Cats in Pharaonic Egypt were associated with Bastet, the cat-headed goddess of home, fertility, and protection, whose temple complex at Bubastis drew up to 700,000 pilgrims annually at its peak. Killing a cat was punishable by death, even accidentally. But 2024 peer-reviewed CT imaging of mummified cats and a 2026 review article have together documented that the cat-mummy industry in Lower Egypt was, by the Ptolemaic period, a mass sacrificial economy: many cats were bred in temple precincts specifically to be sacrificed and mummified as votive offerings to Bastet. Veneration and ritual sacrifice were the same economic system.

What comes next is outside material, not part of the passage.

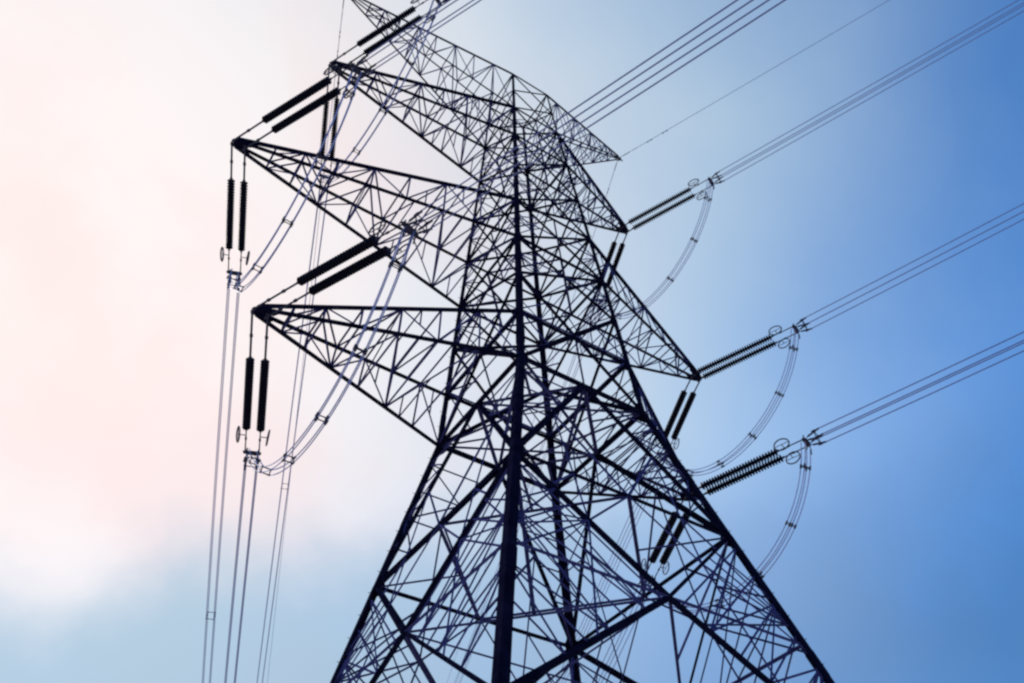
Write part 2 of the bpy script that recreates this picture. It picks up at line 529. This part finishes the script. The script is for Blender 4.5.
ARMW = {('LO', -1): 'lowest left crossarm', ('MI', -1): 'longest middle left crossarm', ('TO', -1): 'upper left crossarm',
        ('LO', 1): 'lowest right crossarm beside the leg', ('MI', 1): 'middle right crossarm', ('TO', 1): 'upper right crossarm'}
SLABEL = {
    ('LO', -1, 'f'): 'thick dark insulator pair rising rightwards from the lowest left crossarm tip',
    ('MI', -1, 'f'): 'thick dark insulator pair rising rightwards from the longest left crossarm tip',
    ('TO', -1, 'f'): 'dark insulator pair crossing the topmost arm from the upper left crossarm tip',
    ('LO', -1, 'b'): 'dark insulator pair hanging down from the lowest left crossarm tip',
    ('MI', -1, 'b'): 'dark insulator pair hanging down from the longest left crossarm tip',
    ('TO', -1, 'b'): 'dark insulator pair hanging down from the upper left crossarm, behind the longest arm',
    ('TO', 1, 'f'): 'ribbed insulator pair rising from the upper right crossarm tip against blue sky',
    ('MI', 1, 'f'): 'ribbed insulator pair rising from the middle right crossarm tip against blue sky',
    ('LO', 1, 'f'): 'ribbed insulator pair rising beside the right leg, lowest of the right side',
    ('TO', 1, 'b'): 'dark insulator pair hanging from the upper right crossarm tip toward the tower body',
    ('MI', 1, 'b'): 'dark insulator pair hanging from the middle right crossarm tip beside the right leg',
    ('LO', 1, 'b'): 'dark insulator pair hanging below the lowest right crossarm, inside the tower outline'}
WLABEL = {
    ('LO', -1, 'f'): 'four-wire bundle from the lowest left arm emerging behind the tower peak',
    ('MI', -1, 'f'): 'wire bundle from the longest left arm passing behind the topmost left arm',
    ('TO', -1, 'f'): 'wire bundle leaving the upper left crossarm at the top edge',
    ('LO', -1, 'b'): 'wire bundle running down from the lowest left arm, middle of the three left bundles',
    ('MI', -1, 'b'): 'wire bundle running down from the longest left arm, leftmost of the three left bundles',
    ('TO', -1, 'b'): 'wire bundle running down past both lower left arms, nearest the left leg',
    ('TO', 1, 'f'): 'four-wire bundle from the upper right crossarm to the top right corner',
    ('MI', 1, 'f'): 'four-wire bundle from the middle right crossarm across blue sky',
    ('LO', 1, 'f'): 'four-wire bundle from the lowest right crossarm, lowest across blue sky',
    ('TO', 1, 'b'): 'faint wire bundle from the upper right crossarm running down behind the tower body',
    ('MI', 1, 'b'): 'faint wire bundle from the middle right crossarm running down below the horizontal strut',
    ('LO', 1, 'b'): 'faint wire bundle from the lowest right insulators running down between far and right legs'}
JLABEL = {
    ('LO', -1): 'pale jumper loop curving under the lowest left crossarm',
    ('MI', -1): 'pale jumper loop curving under the longest left crossarm',
    ('TO', -1): 'pale jumper loop curving under the upper left crossarm',
    ('TO', 1): 'pale jumper loop curving below the upper right crossarm insulators',
    ('MI', 1): 'pale jumper loop curving below the middle right crossarm insulators',
    ('LO', 1): 'pale jumper loop dropping beside the right leg below the lowest right insulators'}

def dv(az, el):
    az, el = R(az), R(el)
    return Vector((math.cos(az)*math.cos(el), math.sin(az)*math.cos(el), math.sin(el)))

def insulator_column(mb, a, v, length, r=0.15, n=14):
    """a cap-and-pin column: one bell-shaped shed after another"""
    a = Vector(a)
    cnt = round(length/0.135)
    pitch = length/cnt
    prof = []
    for i in range(cnt):
        s = i*pitch
        prof += [(s, .075), (s+pitch*.25, .08), (s+pitch*.38, r*.8), (s+pitch*.55, r), (s+pitch*.74, r*.97), (s+pitch*.8, r*.65), (s+pitch*.95, .07)]
    u = v.cross(Vector((0, 0, 1))).normalized(); w_ = v.cross(u)
    vs_ = [a+v*s+(u*math.cos(k*2*math.pi/n)+w_*math.sin(k*2*math.pi/n))*rr for s, rr in prof for k in range(n)]
    fs = [(i*n+k, i*n+(k+1) % n, (i+1)*n+(k+1) % n, (i+1)*n+k) for i in range(len(prof)-1) for k in range(n)]
    fs += [tuple(range(n-1, -1, -1)), tuple((len(prof)-1)*n+k for k in range(n))]
    mb.add(vs_, fs)

ENDS = {}
BS = 0.225                                     # half spacing of the four-conductor bundle
for k, (az, el, link, waz, slope, curv) in SPAN.items():
    arm, s, fb = k
    v = dv(az, el)
    t = tip((arm, s)) + Vector((-.1*s, 0, 0))
    per = v.cross(Vector((0, 0, 1))).normalized()
    if per.x < 0: per = -per
    upv = per.cross(v).normalized()
    if upv.z < 0: upv = -upv
    LDs = 3.7 if k == ('LO', 1, 'f') else DISC[(fb, s)]
    S_ = empty('insulator_string', t)
    tag(S_, SLABEL[k], 'insulator', 'tension insulator strings on the pylon arms')
    def W(mb_, name, mat, smooth=False, parent=S_):
        mb_.v = [tuple(Vector(p)-t) for p in mb_.v]
        return mb_.build(name, mat, parent, smooth)
    half = 0.27
    for sg in (-1, 1):
        a = t + per*half*sg + Vector((0, 0, -.1))
        b = t + v*link + per*half*sg
        lk = MB()
        lk.tube([a, b], 0.042, 6)
        nl = max(1, int(link/0.8))
        for i in range(nl+1):                       # shackles and clevises along the link
            q = lerp(a, b, i/nl)
            lk.tube([q-v*.09, q-v*.05, q+v*.05, q+v*.09], [.042, .065, .065, .042], 8)
        W(lk, 'link_rod', M_FIT)
        ic = MB(); insulator_column(ic, b, v, LDs, .165 if s < 0 else .18)
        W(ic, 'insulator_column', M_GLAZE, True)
    yc = t + v*(link+LDs)
    yo = yc + v*1.22
    yk = MB()
    yk.plate([yo+per*x+v*y for x, y in ((-.36, -.03), (-.34, .09), (-.12, .14), (.12, .14), (.34, .09), (.36, -.03), (.2, -.07), (-.2, -.07))], upv, .04)
    for sg in (-1, 1):
        e = yc+per*half*sg
        yk.tube([e-v*.05, e+v*.1, e+v*.12, e+v*.45, e+v*.47, e+v*.58, e+v*.6, yo+per*half*sg], [.05, .05, .025, .025, .045, .045, .025, .03], 8)
    W(yk, 'yoke_plate', M_FIT)
    for sg in (-1, 1):
        cr_ = MB()
        e = yc+per*half*sg+v*.36
        c = e+per*sg*.30
        cr_.ring(c, (per*sg+v*.08), .33, .03, 22, .85, upv)
        cr_.tube([e, c+upv*.0], .02, 5)
        cr_.tube([c-v*.32, c+v*.32], .016, 5)
        W(cr_, 'corona_ring', M_FIT, True)
    E0 = t + v*(link+LDs+HW)
    wd = Vector((math.cos(R(waz)), math.sin(R(waz)), 0))
    wper = wd.cross(Vector((0, 0, 1))).normalized()
    ENDS[k] = (t+v*(link+LDs+HW-.42), wper)
    offs = [wper*a_*BS + Vector((0, 0, 1))*b_*BS for a_ in (-1, 1) for b_ in (-1, 1)]
    for o_ in offs:
        cl = MB()
        x0 = yo + v*.08 + per*(o_.dot(per))*.9
        cl.tube([x0, lerp(x0, E0+o_, .35), lerp(x0, E0+o_, .4), E0+o_+v*.35], [.018, .018, .042, .042], 6)
        cl.tube([E0+o_-v*.35, E0+o_-v*.35+Vector((0, 0, -.28))-v*.05], .03, 6)
        W(cl, 'dead_end_clamp', M_FIT)
    # conductor bundle
    B_ = empty('conductor_bundle', E0)
    tag(B_, WLABEL[k], 'power line', 'four-wire conductor bundles')
    length = 230 if fb == 'b' else 150
    ts = [0, .5, 1.5, 3, 5, 8, 12, 17, 23, 30, 38, 48, 60, 75, 92, 110, 130, 150] + ([175, 200, 230] if fb == 'b' else [])
    def at(x): return E0 + wd*x + Vector((0, 0, slope*x + curv*x*x))
    for o_ in offs:
        c_ = MB(); c_.tube([at(x)+o_-E0 for x in ts], .023, 6)
        c_.build('conductor', M_WIRE, B_, True)
    for x in ([.12] + ([24, 62, 105] if fb == 'b' else [19, 55, 95])):
        sp = MB()
        c0 = at(x)-E0
        ds = sorted(offs, key=lambda q: math.atan2(q.z, q.dot(wper)))
        for i in range(4):
            sp.tube([c0+ds[i], c0+ds[(i+1) % 4]], .02, 6)
            sp.tube([c0+ds[i]-wd*.07, c0+ds[i]+wd*.07], .036, 6)
        sp.build('bundle_spacer', M_FIT, B_)

for (arm, s), (q0, q1, q2, q3) in LOOP.items():
    A, pa = ENDS[(arm, s, 'f')]
    Bp, pb2 = ENDS[(arm, s, 'b')]
    J = empty('jumper_loop', lerp(A, Bp, .5))
    tag(J, JLABEL[(arm, s)], 'jumper cable', 'jumper loops under the crossarms')
    o0 = J.location
    c1 = A + (Bp-A)*q0 - Vector((0, 0, q1))
    c2 = Bp - (Bp-A)*q2 - Vector((0, 0, q3))
    def jp(t):
        u = 1-t
        return A*(u**3) + c1*(3*u*u*t) + c2*(3*u*t*t) + Bp*(t**3) - o0
    # uneven: cables of the bundle lie side by side
    nn_ = 44
    side = (Bp-A).cross(Vector((0, 0, 1))).normalized()
    for a_ in (-1, 1):
        for b_ in (-1, 1):
            pts = []
            for i in range(nn_+1):
                t = i/nn_
                tg = (jp(min(1, t+.01))-jp(max(0, t-.01))).normalized()
                nv = side.cross(tg)
                pts.append(jp(t) + side*a_*.16 + nv*b_*.10)
            c_ = MB(); c_.tube(pts, .021, 6)
            c_.build('jumper_cable', M_JUMP, J, True)
    for t in (.07, .24, .42, .6, .78, .93):
        tg = (jp(t+.01)-jp(t-.01)).normalized(); nv = side.cross(tg)
        sp = MB()
        q = [jp(t)+side*a_*.16+nv*b_*.10 for a_, b_ in ((-1, -1), (1, -1), (1, 1), (-1, 1))]
        for i in range(4):
            sp.tube([q[i], q[(i+1) % 4]], .022, 6)
            sp.tube([q[i]-tg*.09, q[i]+tg*.09], .045, 6)
        sp.build('jumper_spacer', M_FIT, J)

# earth wires on the peak arms
EW = [(('EA', 1), -66.5, 0.035, 'thin earth wire rising rightwards from the right tip of the topmost arm'),
      (('EA', 1), 70.0, -0.14, 'thin earth wire running down from the right tip of the topmost arm'),
      (('EA', -1), 70.0, -0.15, 'thin dashed earth wire running down left of the upper left crossarm')]
for k, az, slope, lab in EW:
    t = tip(k) + Vector((-.35 if k[1] < 0 else 0, 0, -.08))
    wd = Vector((math.cos(R(az)), math.sin(R(az)), 0))
    E_ = empty('earth_wire', t)
    tag(E_, lab, 'earth wire', 'earth wires of the pylon')
    def at(x): return wd*x + Vector((0, 0, slope*x + .0003*x*x))
    c_ = MB(); c_.tube([at(x) for x in [0, .5, 1, 2, 4, 7, 11, 16, 22, 30, 40, 52, 66, 82, 100, 125, 150, 180]], .018, 6)
    c_.build('wire', M_WIRE, E_, True)
    for x0, x1, r_ in ((.0, .25, .03), (.35, .95, .028), (1.15, 1.55, .02)):
        d_ = MB(); d_.tube([at(x0), at(x0+.05), at(x1-.05), at(x1)], [r_*.5, r_, r_, r_*.5], 8)
        d_.build('dead_end_grip', M_FIT, E_, True)
    for x in (2.5, 3.7):
        d_ = MB()
        c0 = at(x)-Vector((0, 0, .06))
        d_.tube([at(x)+Vector((0, 0, .02)), c0], .016, 6)
        d_.tube([c0-wd*.22, c0-wd*.2, c0-wd*.1, c0-wd*.09, c0+wd*.09, c0+wd*.1, c0+wd*.2, c0+wd*.22], [.02, .034, .034, .008, .008, .034, .034, .02], 8)
        d_.build('vibration_damper', M_FIT, E_)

Egyptian Bastet (cat-headed goddess of home and fertility) is the foundational reference. Norse mythology gives Freya a chariot drawn by giant cats (Bygul and Trjegul in later sources), with wedding offerings to those cats persisting in Viking-era marriage rites. Greek mythology has Ailuros as an aspect of Artemis. Celtic Otherworld traditions feature cat-judges of household character. Hindu mythology associates Durga with tigers and lions and the smaller household cat with the goddess Parvati. Japanese Maneki-neko, the beckoning cat, is the most-exported piece of Japanese pet symbolism on Earth. Almost every agricultural civilization independently gave the cat a divine job.

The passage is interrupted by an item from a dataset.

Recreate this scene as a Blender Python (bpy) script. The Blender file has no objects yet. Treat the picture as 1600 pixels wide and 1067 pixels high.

The Xoloitzcuintli is one of the oldest continuously-bred dog populations on Earth — archaeological remains date to roughly 3,500 years before the present — and the breed is named for Xolotl, the canine-headed Mexica (Aztec) god who guides souls of the dead across the river to Mictlán, the underworld. Xolos were buried with their owners to perform the same role in the afterlife. Frida Kahlo's mid-twentieth-century paintings of her own Xolos brought the breed back into international visibility. Modern Mexico has roughly 75% household pet ownership, one of the world's highest rates; most of those dogs are mixed-breed criollos, but the Xolo remains the cultural icon.

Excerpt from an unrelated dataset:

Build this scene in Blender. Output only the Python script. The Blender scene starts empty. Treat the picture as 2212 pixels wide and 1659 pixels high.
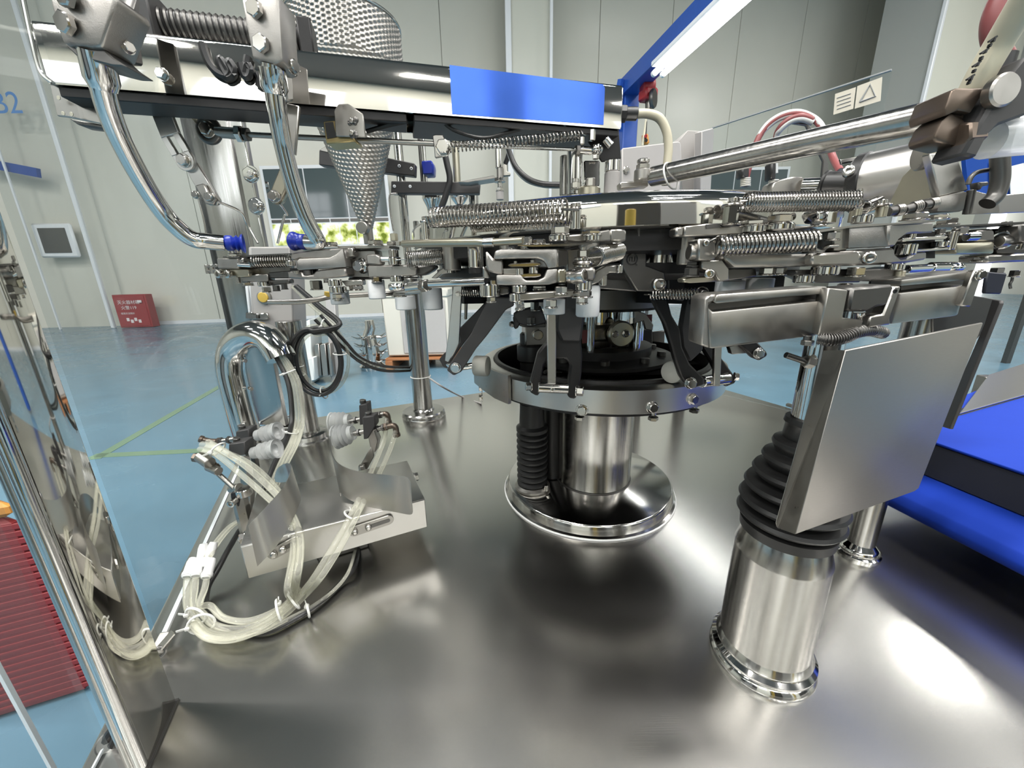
import bpy, bmesh, math, random
from mathutils import Vector as V, Matrix
random.seed(4)
SC = bpy.context.scene
COL = SC.collection
PI = math.pi
# ------------------------------------------------------------ camera
W, H, F = 2212.0, 1659.0, 830.0
EYE = V((0, 0, .45))
_p, _r = math.radians(16.1), math.radians(1.17)
FW = V((0, math.cos(_p), -math.sin(_p)))
_r0, _u0 = V((1, 0, 0)), V((0, math.sin(_p), math.cos(_p)))
RT = _r0*math.cos(_r) - _u0*math.sin(_r)
UP = _u0*math.cos(_r) + _r0*math.sin(_r)
cd = bpy.data.cameras.new('camera')
cam = bpy.data.objects.new('camera', cd)
COL.objects.link(cam)
cd.sensor_fit = 'HORIZONTAL'
cd.sensor_width = 36
cd.lens = 36*F/W
cd.clip_start, cd.clip_end = .01, 200
cam.matrix_world = Matrix(((RT.x, UP.x, -FW.x, EYE.x), (RT.y, UP.y, -FW.y, EYE.y), (RT.z, UP.z, -FW.z, EYE.z), (0, 0, 0, 1)))
SC.camera = cam
# ------------------------------------------------------------ light, exposure
vs = SC.view_settings
vs.view_transform = 'Standard'
vs.look = 'None'
vs.exposure = 0.1
vs.gamma = 1
vs.use_curve_mapping = False
wd = bpy.data.worlds.new('World')
SC.world = wd
wd.use_nodes = True
wd.node_tree.nodes['Background'].inputs[0].default_value = (.95, .98, 1, 1)
wd.node_tree.nodes['Background'].inputs[1].default_value = 2.2
SC.cycles.max_bounces = 7
SC.cycles.diffuse_bounces = 3
SC.cycles.glossy_bounces = 5
SC.cycles.transparent_max_bounces = 12
SC.cycles.transmission_bounces = 5
SC.cycles.caustics_reflective = False
SC.cycles.caustics_refractive = False
SC.cycles.sample_clamp_indirect = 4.0
CEIL = 9.6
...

In 2025, Japan registered approximately 15.91 million pets compared to 13.7 million children under 15. The pet economy is now valued at roughly $13 billion annually. The demographic shift reflects Japan's long-running low birth rate, but the cultural infrastructure for it — Shinto's animistic respect for the spiritual personhood of animals, the Edo-period tradition of Buddhist-temple pet funerals, the Higan-e equinoctial memorial weeks that increasingly include pets — was already in place. Cat cafes, pet shrines, and Washoku-style pet meals are the contemporary surface of a much older religious accommodation.
Indian household pet numbers grew from 26 million in 2019 to 42 million in 2024 — a 61% increase — with the pet care market now at roughly $490 million annually, concentrated in Mumbai, Bangalore, Delhi, and the Tamil Nadu corridor. The growth sits on top of a much older religious-economic relationship: Bhairava's sacred dog at Varanasi temples, Durga and Parvati's feline associations, and the Diwali tradition of feeding street dogs and cats as part of the festival's small religious acts. The $490 million market is the part you can put on a balance sheet; the underlying tradition is centuries older.